The next morning the abductors said they were going to search the family's home. They were looking, they said, for money, the family's identification documents and their computers. Sitting in their darkened, airless captivity, the family were not to know that the computers would seal Mohammed's fate. He had been working for a fund-raising agency for small businesses in Baghdad, and this had brought him into contact with US and Iraqi government organisations, classing him as a collaborator in the eyes of his captors.

"They looked through Mohammed's laptop. Then they began to question him in another room. I could hear raised voices. A little later I managed to see him. He whispered to me that I must deny all knowledge of his work. I said, 'But you have not done anything wrong.' He insisted that I must not argue with the gang, so when I was questioned, I simply told them I did not know anything about his work. They kept on saying I was lying, but I just stuck to my story. Then they questioned Abdullah about it, and he genuinely knew nothing.

"A little while later they began beating Mohammed, whipping him with their belts. I could hear the blows. The only thing I could do was try to distract the children from the noise. Then it fell silent. I was afraid that they had killed him. I said I wanted to go to the toilet, and saw him lying on the floor, covered by a blanket. He was hurt, but not dead.

"I was begging the men not to kill Mohammed, and let him go. I told them that our religion asks us to forgive people. They said they would try to make sure he was not killed, but their bosses would make the decision."

The next day Nadia and the children were told that they would be released. Mohammed would be kept behind for further investigation. The gang needed Nadia on the outside to get the ransom money they were going to demand.

"That last meeting with Mohammed was just so terrible. He was telling me he did not think he would get out alive, he was saying that he would not see us ever again. He was crying, he asked me to look after Dahlia and Abdullah, tell them how much he loved them. I said to him, 'I will refuse to leave, I'll stay with you.' But he said I must go for the sake of the children. That was the last time I saw him."

Nadia and the children were dropped off near their home. She was told that they must not leave the house, and to await messages about what to do next. In the end a ransom of $10,000 was delivered by Nadia after she had gathered the money with the help of relations and friends, but Mohammed was almost certainly already dead.

"I stayed at the house waiting for news," she told me. "I could see men from the gang out in the street. I had one phone call from them, asking me why I wasn't sending the children to school. I said it was too dangerous, there were a lot of kidnappings. The man said it would be safe, they would look after Dahlia and Abdullah. I really did not have an answer to that."

Finally Nadia and the children fled to her parents' home, in a safer part of the city. There they learned that two members of the family had gone to the Baghdad morgue, having heard that Mohammed's body might be there. But when they arrived, they were told that the body had already been buried.
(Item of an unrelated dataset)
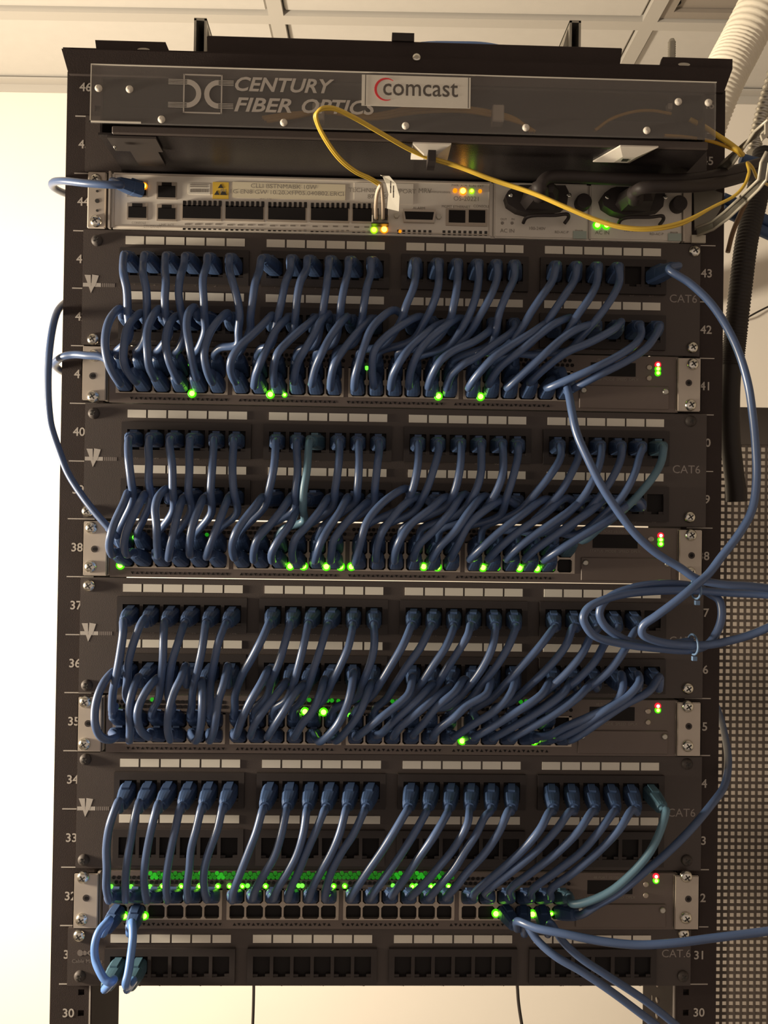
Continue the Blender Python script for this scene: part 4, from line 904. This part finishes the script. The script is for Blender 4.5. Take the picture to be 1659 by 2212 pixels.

They were shown a photograph of a man; one of the relatives thought it was Mohammed, while the other was unsure.

"I never went back to our home," said Nadia. Instead she took the children to Dubai, then Amman, where they live in a tiny flat and she has found an office job. "I keep on thinking maybe it was not Mohammed in that photo at the morgue. Perhaps the kidnappers are still holding him. But I know this is probably a false hope.

"I just cannot understand why Mohammed is not here with us. We have known each other all our lives. Ours isn't an arranged marriage – we met at high school. I know many people have suffered in Iraq. But when you have spent your life with someone, someone you love, it is hard, very hard."

The greatest tragedy is that the story of the Hayalis is far from unique. No police report was ever made on Mohammed's kidnapping and probable murder, so it is not included in the figures purporting to show that the "surge" is working. The same is true of vast numbers of deaths, because going to the police, infiltrated and dominated by militias in many districts of Baghdad, is considered futile or downright dangerous. For Nadia and others like her, George Bush's last throw of the dice is irrelevant.